Le cycle de la communication intégrée implique plusieurs étapes : d’abord comprendre, c’est-à-dire déterminer les objectifs de la communication; ensuite, planifier, c’est-à-dire choisir le public cible et élaborer un plan d’action dans le temps; puis créer et développer les contenus pour toutes les plateformes, et, enfin, mesurer et évaluer les résultats.

Pierre Zémor, ancien président de la Commission nationale du débat public, en France, a écrit: «La communication publique revêt des formes différentes attachées aux missions des institutions publiques de mettre l’information à portée du public, d’établir la relation et le dialogue pour rendre un service attendu et précis, de présenter les services offerts par l’administration, les collectivités territoriales et les établissements publics, … Elle s’adresse à l’ensemble de la population : citoyens, habitants, contribuables, usagers des services publics» (in ‘‘La communication publique’’).

Le ministère des Transports et la bourde de M. Rahal

Sur la base de ce qui précède, nous pouvons constater que la direction de la communication du ministère des Transports n’a pas dressé un tableau de la situation en effectuant des recherches sur le feedback des médias relatif au sujet, et ceci afin de définir l’objectif et de créer un contenu approprié à une communication publique efficace véhiculée par un support média adéquat.

M. Rahal a oublié qu’il devrait parler au nom de l’Etat (à ne pas confondre avec le gouvernement) et pas à son nom propre et selon ses convictions personnelles. Il fallait se contenter de transmettre information d’utilité publique afin de rendre le service attendu par les citoyens. La rigueur, à cet égard, devant être de mise.

En plus des dégâts enregistrés par les inondations, une mauvaise communication a provoqué une déception chez les habitants de la région et les citoyens tunisiens en général, car il y avait tout simplement une connaissance maladroite des rôles de chaque élément dans le cycle de communication relative aux inondations. Cette méconnaissance a mené à l’utilisation des méthodes ou des personnes non-adéquates pour communiquer, ce qui rendrait compliquée l’interaction entre l’Etat et le citoyen. Résultat : une crise de communication qui a compliqué davantage celle provoquée par la catastrophe naturelle.

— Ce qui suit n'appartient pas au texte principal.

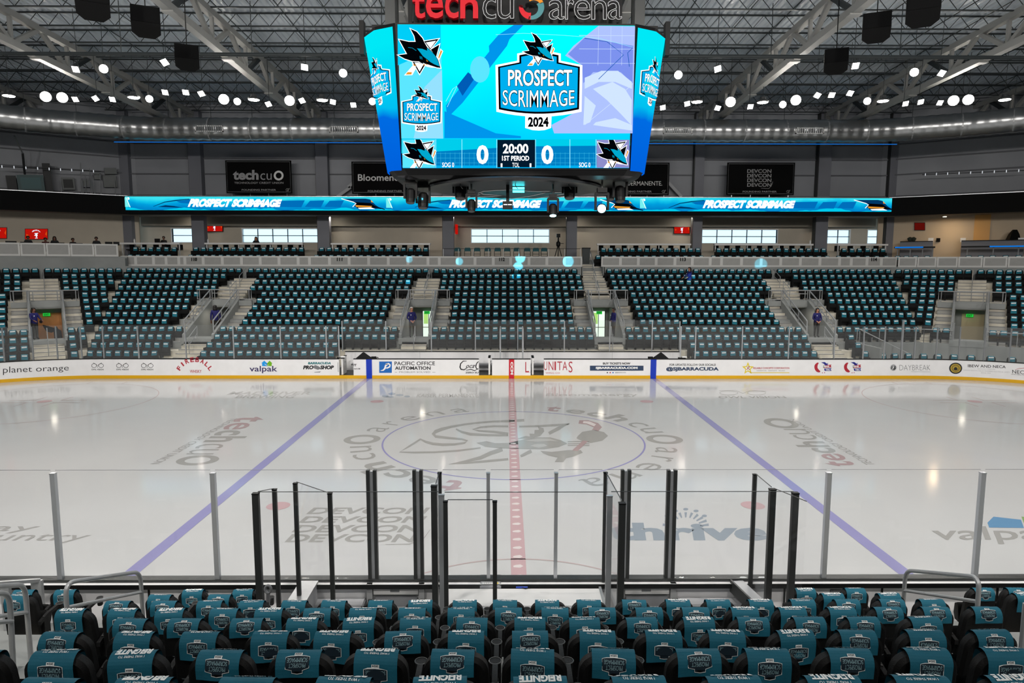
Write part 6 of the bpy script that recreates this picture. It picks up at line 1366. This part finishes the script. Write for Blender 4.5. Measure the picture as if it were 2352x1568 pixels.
# emblem polygons in their own units
SHK = dict(
 tri=([(455, 245), (662, 210), (540, 362)], R_BK), triw=([(480, 262), (625, 236), (545, 345)], R_W), fin2=([(550, 362), (672, 290), (625, 465)], R_BK),
 tb=([(292, 532), (392, 706), (482, 556)], R_BK), tbw=([(320, 545), (392, 672), (455, 556)], R_W), body=([(262, 68), (350, 110), (430, 200), (470, 280), (500, 330), (560, 380), (620, 450), (655, 510), (687, 620), (640, 615), (560, 590), (480, 562), (430, 560), (385, 530), (290, 525), (180, 490), (88, 440), (215, 424), (104, 222), (240, 252), (336, 252), (318, 170)], R_BK),
 head=([(355, 345), (430, 352), (500, 378), (496, 338), (560, 388), (618, 456), (648, 512), (676, 600), (600, 570), (540, 535), (500, 500), (440, 455), (400, 402)], L_TEAL), jaw=([(438, 546), (500, 580), (590, 603), (640, 616), (560, 617), (490, 604)], R_W), eye=([(484, 500), (514, 530), (494, 530)], R_OR),
 shaft=([(300, 568), (500, 562), (502, 584), (312, 594)], R_OR), blade=([(306, 590), (346, 598), (282, 712), (194, 716)], R_W), tip=([(222, 680), (284, 680), (276, 712), (196, 714)], R_OR), end=([(692, 368), (712, 386), (668, 488), (654, 474)], R_OR))
def shark(f, i0, y0=-1e9, y1=1e9):
    for k in ('tri', 'fin2', 'tb', 'body', 'blade', 'shaft', 'end'):
        P = clip([f(*p) for p in poly_offset(SHK[k][0], 11)], y0, y1)
        if P: sp(P, R_W, i0)
    for j, k in enumerate(('tri', 'triw', 'fin2', 'tb', 'tbw', 'shaft', 'blade', 'tip', 'body', 'head', 'jaw', 'eye', 'end')):
        P = clip([f(*p) for p in SHK[k][0]], y0, y1)
        if P: sp(P, SHK[k][1], i0+1+(j > 7)+(k in ('head', 'eye', 'tip', 'triw', 'tbw', 'jaw'))*.5)
    for q in ([(395, 452), (400, 492)], [(409, 456), (414, 497)], [(423, 462), (428, 500)], [(230, 330), (290, 340), (345, 378)]):
        for r in stroke([f(*p) for p in q], .8):
            P = clip(list(r), y0, y1)
            if P: sp(P, L_TEAL, i0+3)
c4 = lambda x, y: (900+x/6.146, 55+y/6.149)
shark(c4, 3)
def arcpts(x0, y0, x1, y1, sag, n=7): return [(x0+(x1-x0)*i/n, y0+(y1-y0)*i/n-sag*4*(i/n)*(1-i/n)) for i in range(n+1)]
def badge_outline(w, t1, sh_, t2, sag, bt_, bs, tag_=None):
    P = arcpts(832-sh_, t2, 832+sh_, t2, sag)+[(832+sh_, t1-60+0)]+[(832+w, t1), (832+w*.98, bt_)]
    P += [p for p in arcpts(832+w*.98, bt_, 832-w*.98, bt_, -bs, 9)][1:]
    return P+[(832-w, t1), (832-sh_, t1-60)]
def badge(f, i0, F=None):
    F = F or (lambda P, m, i: sp([f(*p) for p in P], m, i)); T_ = lambda s, x0, yb, x1, yt, m, i, bd, sag=0: text(b, s, lambda u, v: (tS(*f(x0+(x1-x0)*u, yb+(yt-yb)*v+sag*4*u*(1-u)*(1-v)), lay(i)) if F2 is None else F2(x0+(x1-x0)*u, yb+(yt-yb)*v+sag*4*u*(1-u)*(1-v), i)), m, bd)
    F(badge_outline(602, 540, 302, 380, 35, 1185, 70), R_W, i0); F([(642, 1230), (1008, 1230), (1000, 1410), (910, 1440), (832, 1446), (740, 1440), (640, 1410)], R_W, i0)
    F(badge_outline(567, 562, 272, 402, 30, 1152, 62), R_BK, i0+1); F(badge_outline(540, 578, 245, 424, 28, 1128, 58), L_BADGE, i0+2)
    T_('PROSPECT', 400, 836, 1295, 596, R_BK, i0+3, .05); T_('PROSPECT', 404, 830, 1291, 602, R_W, i0+3.6, .02)
    T_('SCRIMMAGE', 325, 1095, 1327, 880, R_BK, i0+3, .03, 38); T_('SCRIMMAGE', 330, 1090, 1322, 886, R_W, i0+3.6, .0, 38); T_('2024', 680, 1396, 966, 1258, R_BK, i0+3, .04)
F2 = None
c3 = lambda x, y: (1100+x/6.032, 60+y/6.032); badge(c3, 4); shark(lambda x, y: c3(610+(x-88)*.695, 95+(y-68)*.69), 9)
cb = lambda x, y: c4(420+(x-832)*.478, 1090+(y-540)*.48); badge(cb, 4); shark(lambda x, y: cb(610+(x-88)*.695, 95+(y-68)*.69), 9)
# score strip
sp([(922, 319.5), (1447, 320), (1445, 386), (925, 386)], L_SLAB, 3); sp([(922, 319.5), (1447, 320), (1447, 334), (1200, 336), (1000, 348), (922, 352)], screen('led_strip_top', (0, 206, 236), 1.0), 4); sp([(924, 380), (1445, 380), (1445, 386), (925, 386)], L_BADGE, 4)
for y in (352, 363, 374): ss([(1003, y), (1368, y)], .5, L_GRID, 5)
for x in range(1012, 1368, 11): ss([(x, 350), (x, 380)], .4, L_GRID, 5)
sp([(1142.5, 321), (1229, 321), (1229, 384), (1142.5, 384)], L_NIGHT, 6)
for x in (1001, 1061, 1141, 1230, 1309, 1369): ss([(x, 320), (x, 385)], 1.4, L_LINE, 7)
sp([(924, 320.5), (999, 320.5), (999, 385), (925, 385)], L_SKY, 6); sp([(1371, 321), (1446, 321), (1445, 385), (1371, 385)], screen('led_mauve', (150, 150, 214), .9), 6)
shark(lambda x, y: (910+(70+(x-88)*.511)/4.276, 310+(190+(y-440)*.556)/4.276), 7, 320, 385.5); shark(lambda x, y: (910+(1972+(x-88)*.497)/4.276, 310+(190+(y-440)*.556)/4.276), 7, 321, 385.5)
def lt(s, x0, yb, x1, yt, m=R_W, bold=.03): text(b, s, lambda u, v: tS(x0+(x1-x0)*u, yb+(yt-yb)*v, lay(9)), m, bold)
lt('0', 1094.5, 377, 1122, 333, bold=.035); lt('0', 1243.5, 377, 1271, 333.5, bold=.035); lt('20:00', 1155, 352.5, 1213.5, 330); lt('1ST PERIOD', 1153, 369, 1215.5, 357.5); lt('TOL', 1176.5, 384, 1193, 373.5, bold=.01); lt('1', 1150, 384, 1154, 375, bold=0); lt('1', 1216.5, 384, 1220.5, 375, bold=0); lt('SOG 0', 1015.5, 384, 1043, 373, bold=.015); lt('SOG 0', 1330, 384, 1356, 373, bold=.015)
b.build('picture', MS)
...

La réaction du ministère des Transports à cette crise était au premier degré du cycle de la communication, à savoir la réaction immédiate pour limiter les effets négatifs d’une mauvaise communication sur l’opinion publique.

Dans un communiqué publié le mercredi, 26 septembre 2018, le lendemain des déclarations déplacées de M. Rahal, le ministère des Transports a «déploré les déclarations qui n’ont rien à voir avec le bulletin météorologique et touchent les sentiments des familles des victimes des inondations et des Tunisiens en général». Toujours selon ce communiqué, «ces déclarations n’engagent que leur auteur et ne sauraient refléter la position du ministère ou l’Institut national de météorologie».

La stratégie du ministère était de reconnaître l’existence de la crise, tout en dissociant sa responsabilité de celle de M. Rahal. Cette stratégie s’est avérée efficace en ce qu’elle a permis d’atténuer l’impact de la crise sur l’opinion.

Il convient de jeter un regard sur le chemin accompli et celui qui reste à parcourir en vue d’une communication mieux pensée et plus efficace, l’épreuve de la catastrophe naturelle de Nabeul ayant été pour le ministère des Transports et pour l’Etat en général, une occasion pour tirer des leçons et trouver les moyens de se corriger en vue des communications étatiques à venir.

* Corporate communication specialist.